Mozart: The Abduction from the Seraglio

Our rating 
5.0 out of 5 star rating 5.0

LABELS: Archiv
WORKS: The Abduction from the Seraglio
PERFORMER: Hans-Peter Minetti, Stanford Olsen, Luba Orgonasova, Cyndia Sieden, Uwe Peper, Cornelius Hauptmann; Monteverdi Choir, English Baroque Soloists/John Eliot Gardiner
Like Harnoncourt and Hogwood, Gardiner restores many of the cuts (probably made by Mozart himself) in the very elaborate arias of the composer’s first mature German Singspiel. He also includes the recently discovered March first recorded by Hogwood, but otherwise these rival period-instrument sets have little in common. Hogwood is swift and light in his pacing of the music, and delightful enough in the outer sections of the overture and the comic arias, but Gardiner is altogether more dramatic and expressive. Preference will depend, I suspect, on whether one regards the Seraglio as a comic opera with serious elements, or vice versa.

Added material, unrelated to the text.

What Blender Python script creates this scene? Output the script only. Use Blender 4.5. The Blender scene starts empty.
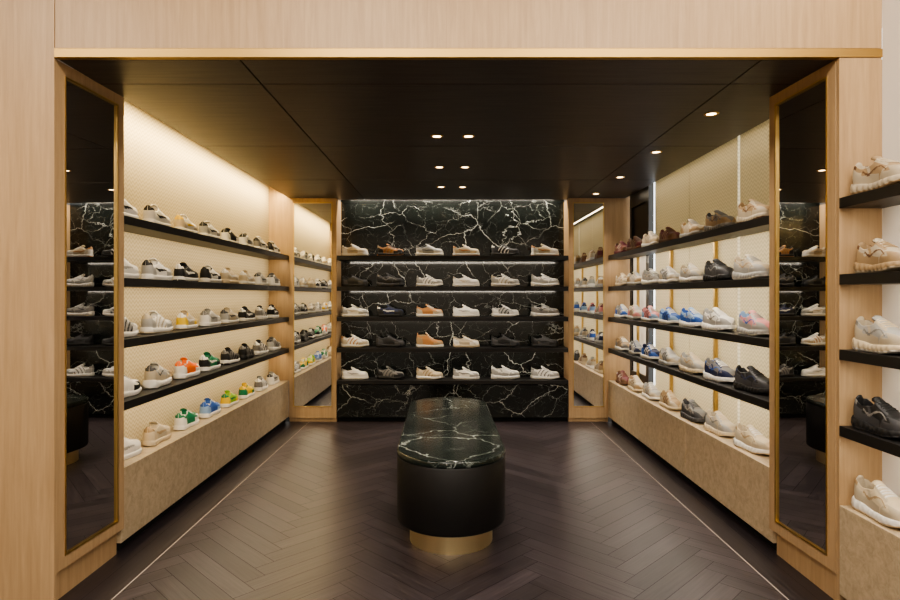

Gardiner opts for the latter approach, with wonderfully expressive playing in the great emotional numbers – Konstanze’s ‘Traurigkeit’, the sublime duet – and he moves the ‘action’ ensembles – the Act 1 Trio, the great Quartet – with a propulsive theatrical momentum which I find more exhilarating than Hogwood’s version. The two casts are fairly evenly balanced: Hogwood’s Blondchen is more of a charmer than Gardiner’s accurate but brittle Sieden, but Olsen’s Belmonte, velvet-toned like Beecham’s Simoneau, is a superior stylist to his Decca counterpart. Peper is the best Pedrillo since the peerless Gerhard Unger (also Beecham) and Hauptmann’s light lyric bass, only just making his low notes at classical pitch, is a welcome change from the black-voiced Wagnerians who have dominated this role on disc. The clincher, though, is Orgonasova’s fearless Konstanze: ‘Martern aller Arten’ holds no terrors for her, thanks to her fabulous technique and rich-toned soprano. She establishes an unusually erotic rapport with Minetti’s noble yet menacing Pasha, the most complete vocal portrait of the spoken role on disc. Ravishing wind-playing, discreet fortepiano continuo, and superb

choral singing set the seal on an enthralling issue, my top recommendation now in this work.